With the social and cultural revolutions of the 1960s came a social and cultural revolution in comics: Robert Crumb’s Underground put political taboos above board, and Barbarella went from strips to stripping.

Today, we no longer need to justify the reading of comics as a grown-up intellectual pursuit. But included in the span of possibilities that they create comes that of pedagogy. Frank Quitely’s version of the Gorbals Vampire was to be used in partnership with the Citizens Theatre for an outreach production, comic exhibitions might have a ‘red curtain’ adults-only area, but they also have a children’s section, and Shaun Tan’s The Arrival (2006), complete with references to Ellis Island and Hieronymus Bosch, is on school syllabi worldwide.

In this talk, Professor Grove sketches a history of children and comics in the modern world, attending to when comics were and weren’t for children—and when comics were and weren’t good for children.

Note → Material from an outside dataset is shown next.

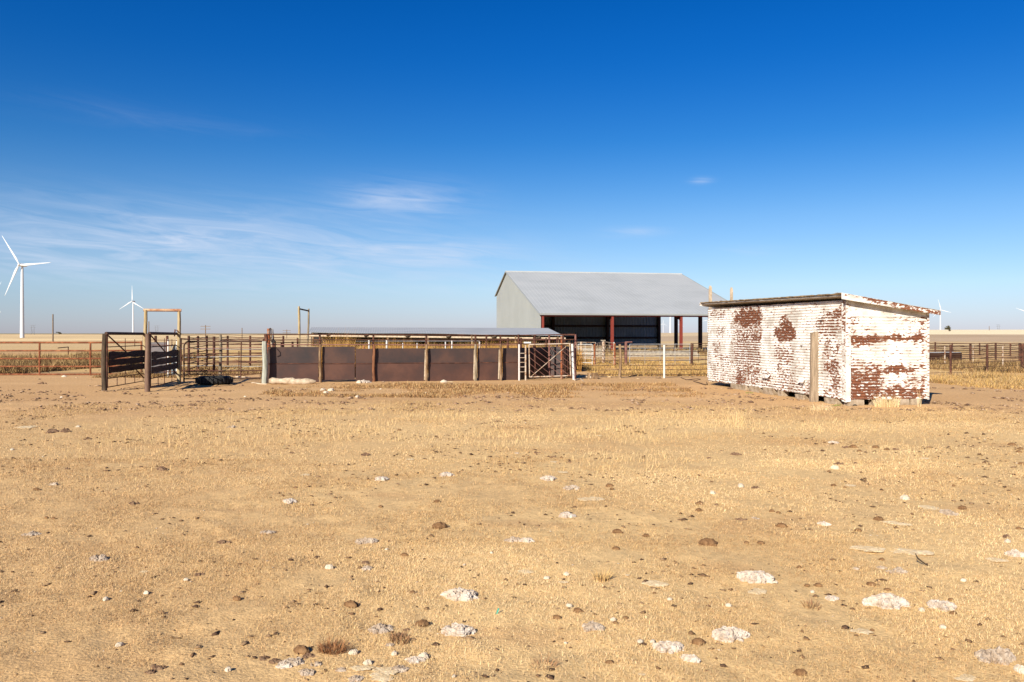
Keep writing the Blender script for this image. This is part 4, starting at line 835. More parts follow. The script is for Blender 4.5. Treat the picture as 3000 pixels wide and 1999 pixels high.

Laurence Grove is Professor of French and Text/Image Studies and Director of the Stirling Maxwell Centre for the Study of Text/Image Cultures at the University of Glasgow. His research focuses on historical aspects of text/image forms, and in particular bande dessinée (French comics). He is President of the International Bande Dessinée Society (‘www.arts.gla.ac.uk/ibds’). As well as serving on the consultative committees of a number of journals, he is joint-editor of European Comic Art. Laurence Grove has authored (in full or jointly) eleven books and approximately sixty chapters or articles. He co-curated Comic Invention and Frank Quitely: The Art of Comics and is co-author of their accompanying books. He is currently working towards the creation of a National Comics Centre for Scotland.

This talk is part of the Children's Literature series.